Working in the car is becoming ever more popular: lots of business travelers are using the time to telephone, keep up-to-date with e-mails and documents, analysis of data and more. Car manufacturers are reacting to this trend with features such as integrated LTE-Hotspots and other office functions for the dashboard: passengers can comfortably surf the internet and send e-mails, even with large attachments. Innovations such as BMW Connected Drive ensure that even drivers can receive information in a similar, yet safe manner. The practical system can read e-mails, tasks and calendar entries for starters! To be the most productive in the car:
  • Create a work place: cars are rarely created for working in. If you don’t have the pleasure of being driven to work in a limousine on a daily basis, you firstly need to create a working environment. Documents and devices should be well accommodated, so that the next time you press that brake pedal hard, everything doesn’t fly towards the windscreen as if gravity had just been switched off. As well as specialist holding devices and writing desks with nonslip surfaces, there are also anti-slip mats for conventional car tray tables, making sure your laptop and your documents remain in place.

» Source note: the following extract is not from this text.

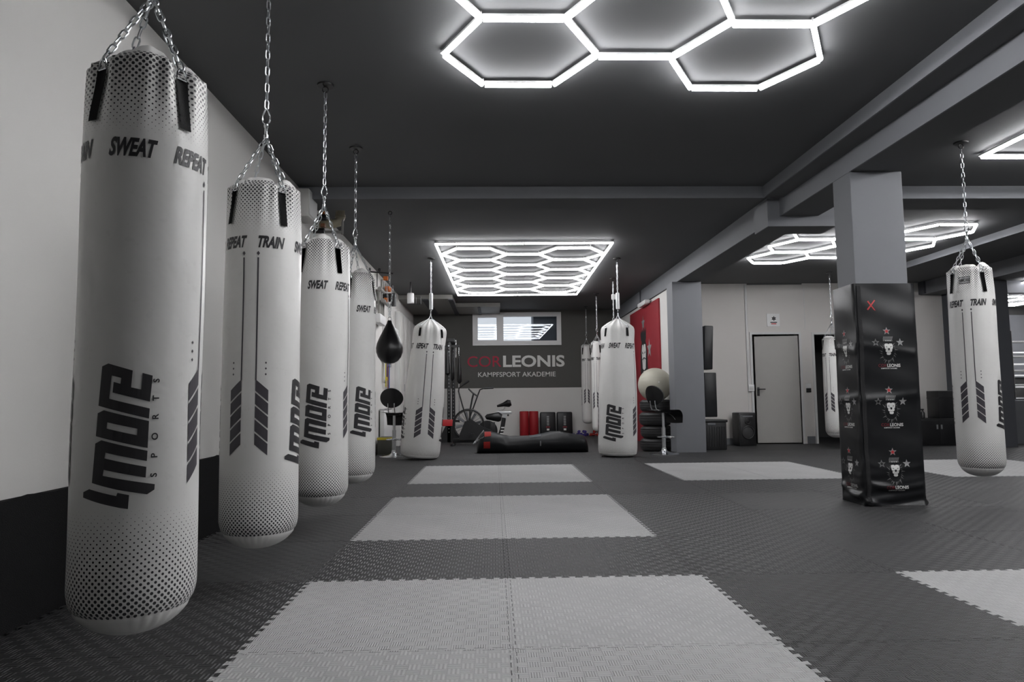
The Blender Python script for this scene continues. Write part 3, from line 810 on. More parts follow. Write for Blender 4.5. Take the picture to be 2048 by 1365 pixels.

  • Safety first: when you’re personally behind the wheel, we shouldn’t have to tell you that you leave your work alone. Safety on the road is paramount. Do you want to use the time whilst driving to telephone? Beware of your concentration levels and in every instance, use a hands-free kit.

In the Air

Above the clouds, productivity can be virtually limitless – as long as you’re prepared. In most instances, aeroplanes offer a comfortable, peaceful atmosphere, even in economy. Therefore, to make sure you use this time effectively, here are a few tips for your business travel.
  • How you sit is how you work: before reserving that seat, inform yourself of the layout of the aeroplane and the individual seat plans. SeatGuru discloses easily and quickly the seats on board your aeroplane with a power socket. The worldwide standard is the EmPower socket, which you can usually find behind a cover on the armrest.
  • Utilize take-off and landing: the majority of us carry out our business travel tasks on a laptop. The downside: electronic devices are usually required to be switched off during take-off and landing. For these circumstances, make sure you have a notebook, pens, highlighters and sufficient reading material.
  • Efficiency without connection: WLAN is still expensive and a rarity on board an aeroplane. An idea for business travel in the air is to create yourself an “offline packet.” A good selection could be fact sheets, printed reports, presentations and other documents. If you want to read e-mails while on the move, make sure you have offline access to your e-mail account.
  • Respect the rules of the game: normally the use of mobile phones is not permitted during flight. Most phones have flight modes in which neither WLAN nor UMTS/GSM are active. You can therefore use your smartphone to listen to music or watch videos. With laptops however, you should deactivate your wireless card prior to the previous shutdown: this will prevent the wireless card from automatically powering on during start up. If you desperately need to telephone while on board, it is becoming more possible with certain airlines and aeroplanes – mostly with a considerable charge.
How productive are you on your business travels? What tips do you have for working on the move?